Latitude values increase when going in a north-ward direction ("up"), whereas y coordinates in your map image may be increasing when doing down.
If the map covers a larger area, linear interpolation will not be as accurate for latitudes. For a map that spans one degree of latitude and is in the earth's habitable zones (e.g. the bay area), the center latitude will be off by 0.2% or so, which is likely to by less than a pixel (depending on size)
If that's precise enough for your needs, you can stop here!
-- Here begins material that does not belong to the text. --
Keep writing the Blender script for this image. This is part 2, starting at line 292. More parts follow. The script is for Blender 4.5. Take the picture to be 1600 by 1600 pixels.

The more precise math for getting from P's latitude to a pixel y position would start with the mercator math. We know that for a latitude P.lat, the Y position on a projection starting at the equator would be as follows (I'll use a capital Y as unlike the y value we're looking for, Y starts at the equator and increases towards the north):
Y = k * ln((1 + sin(P.lat)) / (1 - sin(P.lat)))
The constant k depends on the vertical scaling of the map, which we may not know. Luckily, it can be deduced observing that y(TL) - y(BR) = h. That gets us:
k = h / (ln((1 + sin(TL.lat)) / (1 - sin(TL.lat))) - ln((1 + sin(BR.lat)) / (1 - sin(BR.lat))))
(yikes! that's four levels of brackets!) With k known, we now have the formula to find out the Y position of any latitude. We just need to correct for: (1) our y value starts at TL.lat, not the equator, and (2) y grows towards the south, rather than to the north. This gets us:
Y(TL.lat) = k * ln((1 + sin(TL.lat)) / (1 - sin(TL.lat)))
Y(P.lat) = k * ln((1 + sin(P.lat )) / (1 - sin(P.lat )))
y(P.lat) = -(Y(P.lat) - Y(TL.lat))
So this gets you:
x = w * (P.lon - TL.lon) / (BR.lon - TL.lon) // like before
y = -(Y(P.lat) - Y(TL.lat)) // where Y(anything) depends just on h, TL.lat and BR.lat
Oren, your answer is perfect, but somehow the calculations go wrong on low zoom levels, the y part calculates incorrectly.